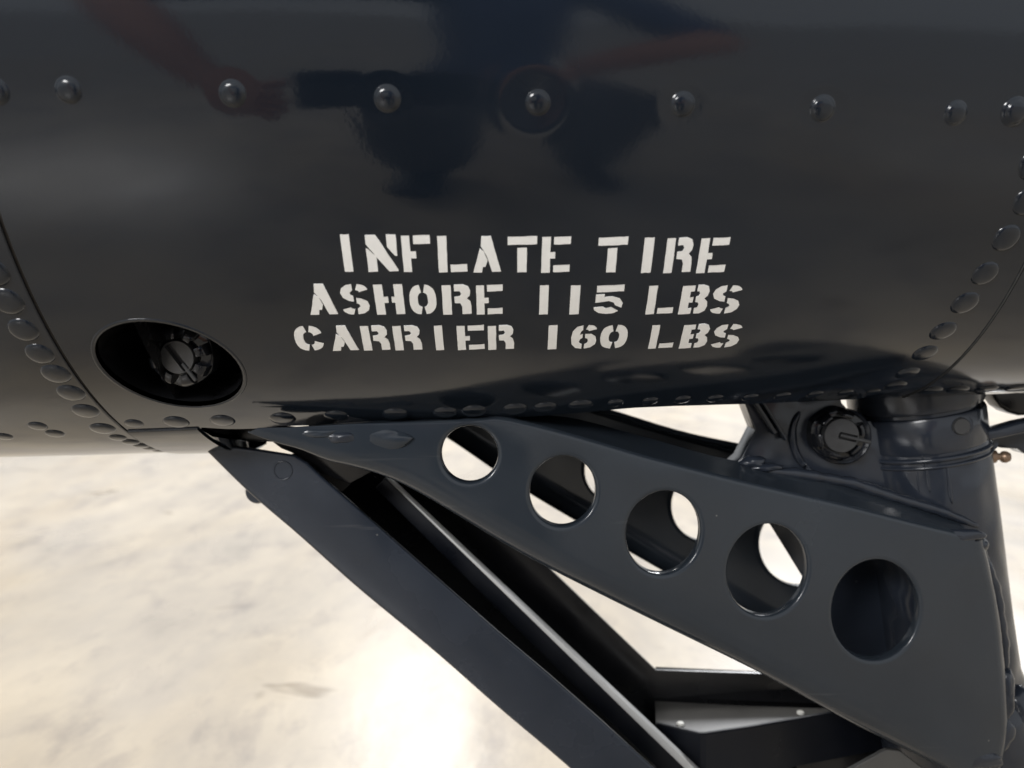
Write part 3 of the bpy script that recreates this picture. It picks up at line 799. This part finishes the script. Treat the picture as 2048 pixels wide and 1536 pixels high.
def blob(px, py, off, rx, ry, rz, name, mat, seed=0):
    c = at_arm(px, py, off); mb = MB(); rows = []
    for i in range(13):
        t = math.pi*i/12; row = []
        for k in range(36):
            a = 2*math.pi*k/36
            w_ = 1+0.10*math.sin(2*a+i*.3+seed)+0.06*math.sin(5*a-i*.6+seed*2)+0.03*math.sin(9*a+i+seed)
            row.append(c+Vector((rx*math.sin(t)*math.cos(a)*w_, -ry*math.cos(t)*(1+.12*math.sin(3*a+seed)*math.sin(t)), rz*math.sin(t)*math.sin(a)*w_)))
        rows.append(row)
    mb.grid(rows, True, True); return mb.build(name, mat, fork, angle=R_(75))
for n_, q in enumerate(((1925, 1070, .0025, .016, .0034, .0050), (1957, 1088, .008, .007, .0045, .0070), (2008, 1390, .012, .008, .0075, .020), (2002, 1470, .008, .010, .0050, .014), (1950, 1520, .003, .020, .0034, .0080),
                       (2035, 1420, .024, .014, .012, .018), (1505, 924, .032, .010, .006, .0045), (1530, 934, .030, .012, .006, .0035))):
    blob(*q, 'weld_fillet', M['strut'], n_*1.7)
weld([at_y(1683+98*math.cos(R_(a)), 872+92*math.sin(R_(a)), YL-.001) for a in range(100, 215, 8)], 0.0030, 'weld_bead')
# closing plate between the arms beside the strut
gus = [(1470, 985), (1543, 1052), (1608, 1157), (1596, 1187), (1560, 1250), (1640, 1330), (1900, 1470), (1960, 1120), (1620, 990)]
slab('gusset_plate', [at_y(p[0], p[1], YC) for p in gus], 0.004, M['strut'], fork, 0.0008)
for (x, y, L, r) in ((1838, 962, .017, .0022), (1856, 955, .012, .0018), (1899, 968, .016, .0020), (1846, 925, .006, .0016)):
    p = at_y(x, y, YC-.185*A); dxa = p.x-(s_top+s_ax*((s_top.z-p.z)/1.0)).x
    yy = YC-math.sqrt(max(1e-6, (0.200*A)**2-dxa*dxa)); p = at_y(x, y, yy)
    mb = MB(); rows = []
    for i in range(11):
        t = i/10; rr = r*(0.55+0.6*t*t)*math.sin(math.pi*min(1, .06+t*.94))**.5*(1+.15*math.sin(9*t+x))
        c = p+s_ax*(t-.5)*2*L
        rows.append([c+Vector((rr*math.cos(a), rr*.45*math.sin(a), 0)) for a in [2*math.pi*k/12 for k in range(12)]])
    mb.grid(rows, True, True); mb.build('paint_run', M['strut'], fork, angle=R_(75))
# grease nipple
gn = at_y(1966, 912, YC-0.02*A)
mb = MB(); lathe(mb, gn, (1, -0.15, -0.02), [(0.0052, -.004), (0.0052, 0.001), (0.0062, 0.0025), (0.0064, 0.0060), (0.0050, 0.0095), (0.0030, 0.0105), (0.0028, 0.0125), (0.0046, 0.0145), (0.0048, 0.0172), (0.0034, 0.0200), (0, 0.0206)], 20)
mb.build('grease_nipple', M['brass'], fork, angle=R_(40))
head(1976, 886, YC-0.06*A, 14, M['strut'], 'nipple_boss')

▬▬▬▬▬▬

DIRECTION »
Pictures excluded, quote all the data above exactly.

CORRECT OUTPUT »
Write part 3 of the bpy script that recreates this picture. It picks up at line 799. This part finishes the script. Treat the picture as 2048 pixels wide and 1536 pixels high.
def blob(px, py, off, rx, ry, rz, name, mat, seed=0):
    c = at_arm(px, py, off); mb = MB(); rows = []
    for i in range(13):
        t = math.pi*i/12; row = []
        for k in range(36):
            a = 2*math.pi*k/36
            w_ = 1+0.10*math.sin(2*a+i*.3+seed)+0.06*math.sin(5*a-i*.6+seed*2)+0.03*math.sin(9*a+i+seed)
            row.append(c+Vector((rx*math.sin(t)*math.cos(a)*w_, -ry*math.cos(t)*(1+.12*math.sin(3*a+seed)*math.sin(t)), rz*math.sin(t)*math.sin(a)*w_)))
        rows.append(row)
    mb.grid(rows, True, True); return mb.build(name, mat, fork, angle=R_(75))
for n_, q in enumerate(((1925, 1070, .0025, .016, .0034, .0050), (1957, 1088, .008, .007, .0045, .0070), (2008, 1390, .012, .008, .0075, .020), (2002, 1470, .008, .010, .0050, .014), (1950, 1520, .003, .020, .0034, .0080),
                       (2035, 1420, .024, .014, .012, .018), (1505, 924, .032, .010, .006, .0045), (1530, 934, .030, .012, .006, .0035))):
    blob(*q, 'weld_fillet', M['strut'], n_*1.7)
weld([at_y(1683+98*math.cos(R_(a)), 872+92*math.sin(R_(a)), YL-.001) for a in range(100, 215, 8)], 0.0030, 'weld_bead')
# closing plate between the arms beside the strut
gus = [(1470, 985), (1543, 1052), (1608, 1157), (1596, 1187), (1560, 1250), (1640, 1330), (1900, 1470), (1960, 1120), (1620, 990)]
slab('gusset_plate', [at_y(p[0], p[1], YC) for p in gus], 0.004, M['strut'], fork, 0.0008)
for (x, y, L, r) in ((1838, 962, .017, .0022), (1856, 955, .012, .0018), (1899, 968, .016, .0020), (1846, 925, .006, .0016)):
    p = at_y(x, y, YC-.185*A); dxa = p.x-(s_top+s_ax*((s_top.z-p.z)/1.0)).x
    yy = YC-math.sqrt(max(1e-6, (0.200*A)**2-dxa*dxa)); p = at_y(x, y, yy)
    mb = MB(); rows = []
    for i in range(11):
        t = i/10; rr = r*(0.55+0.6*t*t)*math.sin(math.pi*min(1, .06+t*.94))**.5*(1+.15*math.sin(9*t+x))
        c = p+s_ax*(t-.5)*2*L
        rows.append([c+Vector((rr*math.cos(a), rr*.45*math.sin(a), 0)) for a in [2*math.pi*k/12 for k in range(12)]])
    mb.grid(rows, True, True); mb.build('paint_run', M['strut'], fork, angle=R_(75))
# grease nipple
gn = at_y(1966, 912, YC-0.02*A)
mb = MB(); lathe(mb, gn, (1, -0.15, -0.02), [(0.0052, -.004), (0.0052, 0.001), (0.0062, 0.0025), (0.0064, 0.0060), (0.0050, 0.0095), (0.0030, 0.0105), (0.0028, 0.0125), (0.0046, 0.0145), (0.0048, 0.0172), (0.0034, 0.0200), (0, 0.0206)], 20)
mb.build('grease_nipple', M['brass'], fork, angle=R_(40))
head(1976, 886, YC-0.06*A, 14, M['strut'], 'nipple_boss')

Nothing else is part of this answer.